L’ ont précédé,  Plein été –1876 (du pont de l’Europe) et
Temps gris –
1877 (des peintres en bâtiment)

L’avis de Zola à propos de Rue de Paris, temps de pluie dans ses Notes Parisiennes de 1877 : « … sa Rue de Paris, temps de pluie montre des passants, surtout un monsieur et une dame au premier plan qui sont d’une belle vérité. Lorsque son talent se sera un peu assoupli encore, Mr. Caillebotte sera certainement un des plus hardis du groupe ».

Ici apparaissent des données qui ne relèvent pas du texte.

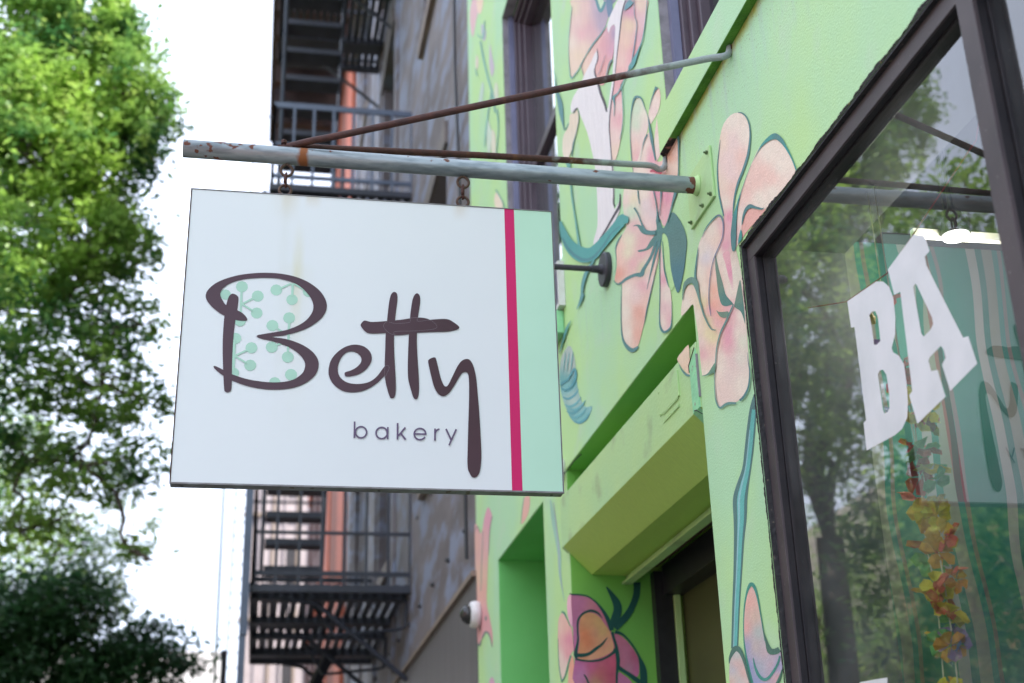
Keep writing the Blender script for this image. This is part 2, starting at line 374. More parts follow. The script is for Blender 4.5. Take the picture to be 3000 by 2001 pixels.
def signmat():
    m = mk('white_sign_face', (.775, .785, .80), (.75, .765, .78), scale=1.5, detail=3, rough=.33, speck=(260, .79, (.3, .3, .3)))
    t = m.node_tree; N = t.nodes; L = t.links; b = N['Principled BSDF']; src = b.inputs['Base Color'].links[0].from_socket
    tcn = N.new('ShaderNodeTexCoord'); sx = N.new('ShaderNodeSeparateXYZ'); L.new(tcn.outputs['Object'], sx.inputs[0])
    n = N.new('ShaderNodeTexNoise'); n.inputs['Scale'].default_value = 9; n.inputs['Detail'].default_value = 5
    mp = N.new('ShaderNodeMapping'); mp.inputs['Scale'].default_value = (3, 1, .5); L.new(tcn.outputs['Object'], mp.inputs[0]); L.new(mp.outputs[0], n.inputs[0])
    def math_(op, *a):
        q = N.new('ShaderNodeMath'); q.operation = op
        for i, v in enumerate(a):
            if isinstance(v, (int, float)): q.inputs[i].default_value = v
            else: L.new(v, q.inputs[i])
        return q.outputs[0]
    def rr(src_, a, b_, c=0, d=1):
        r = N.new('ShaderNodeMapRange'); r.inputs[1].default_value = a; r.inputs[2].default_value = b_; r.inputs[3].default_value = c; r.inputs[4].default_value = d
        r.interpolation_type = 'SMOOTHSTEP'; L.new(src_, r.inputs[0]); return r.outputs[0]
    cur = src
    # local coordinates: origin at the sign's top-left corner
    for (x0, wd, z0, z1, z2, st, c) in ((.298, .022, -.06, -.225, -.5, .55, (.66, .60, .33)), (.298, .06, -.2, -.23, -.80, .22, (.66, .63, .42)),
                                    (.262, .05, .02, -.0, -.10, .5, (.62, .5, .3)), (.335, .03, .02, 0, -.05, .45, (.62, .45, .25)), (.75, .035, .02, 0, -.06, .45, (.6, .45, .3)),
                                    (.26, .025, .02, 0, -.9, .12, (.55, .55, .45))):
        dx = rr(math_('ABSOLUTE', math_('SUBTRACT', math_('ADD', sx.outputs[0], math_('MULTIPLY', math_('SUBTRACT', n.outputs['Fac'], .5), wd)), x0)), 0, wd, 1, 0)
        za = rr(sx.outputs[2], z2, z1); zb = rr(sx.outputs[2], z1-.002, z0, 1, 0) if z0 < 0 else None
        f = math_('MULTIPLY', dx, za)
        if zb: f = math_('MULTIPLY', f, zb)
        f = math_('MULTIPLY', f, math_('MULTIPLY', rr(n.outputs['Fac'], .25, .75, .5, 1.0), st))
        x1 = N.new('ShaderNodeMix'); x1.data_type = 'RGBA'; L.new(f, x1.inputs[0]); L.new(cur, x1.inputs[6]); x1.inputs[7].default_value = (*c, 1); cur = x1.outputs[2]
    L.new(cur, b.inputs['Base Color']); return m
M_['sign_face'] = signmat()

# ------------------------------------------------------------------ ground
g = MB().box(-60, -9.5, -40, 160, -.3, -.004).build('far_sidewalk', M_['concrete']); tag(g, kind='structure')
g = MB(); g.add([(-300, -300, -.16), (300, -300, -.16), (300, 300, -.16), (-300, 300, -.16)], [(0, 1, 2, 3)])
tag(g.build('ground', M_['asphalt']), kind='structure')
g = MB().box(-9.5, -3.6, -60, 200, -.3, -.14).build('road', M_['asphalt']); tag(g, kind='structure')
g = MB().box(-3.45, 14, -60, 200, -.3, 0).build('sidewalk', M_['concrete']); tag(g, kind='structure')
g = MB().box(-3.6, -3.45, -60, 200, -.3, .003).build('kerb', M_['stone']); tag(g, kind='structure')

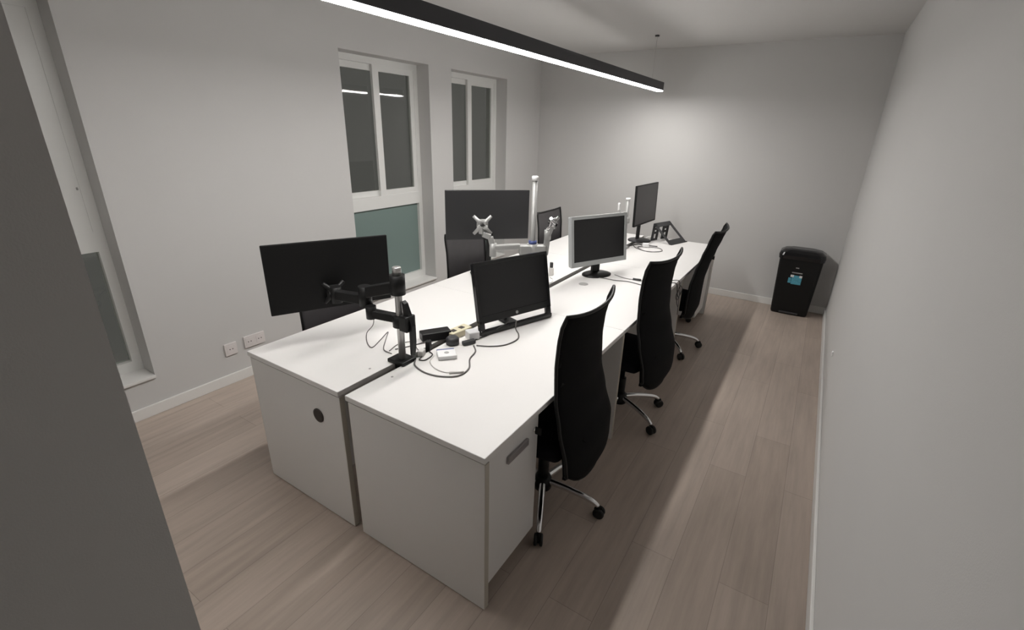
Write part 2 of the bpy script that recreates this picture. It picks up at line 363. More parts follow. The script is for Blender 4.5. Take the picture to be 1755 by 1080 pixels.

Caillebotte évolue et s’éloigne du réalisme. Dix ans après Rue de Paris, temps de pluie, ses tableaux traitant des vues extérieures, se rapprochent de ceux des impressionnistes avec une palette plus claire et des touches fragmentées.
Aux œuvres nostalgiques représentant Paris, succèdent d’harmonieux paysages baignés dans une atmosphère de sérénité, comme La plaine de Gennevilliers, champs jaunes -1884

En 1886, Paul Durand-Ruel organise à New-York une grande exposition destinée à faire connaître les impressionnistes aux États-Unis. Dix tableaux de Caillebotte sont choisis. La peinture de Caillebotte conservera la faveur des américains alors même qu’il est considéré en Europe comme un peintre de second ordre.

Le public français redécouvre Caillebotte à partir des années 1990.

En 1994 une exposition rétrospective a lieu au Grand Palais. Suivront d’importantes expositions internationales, à Chicago en 1995, à Lausanne en 2095, en Brême en 2008 et à Paris au musée Jacquemart-André en 2011.

Gustave Caillebotte est au centre de la révolution artistique qui marqua la IIIe République. L’émergence des peintres impressionnistes et le rejet dont ils ont été victimes resteront dans l’histoire de l’art comme une étape importante dans la compréhension de la modernité en Art.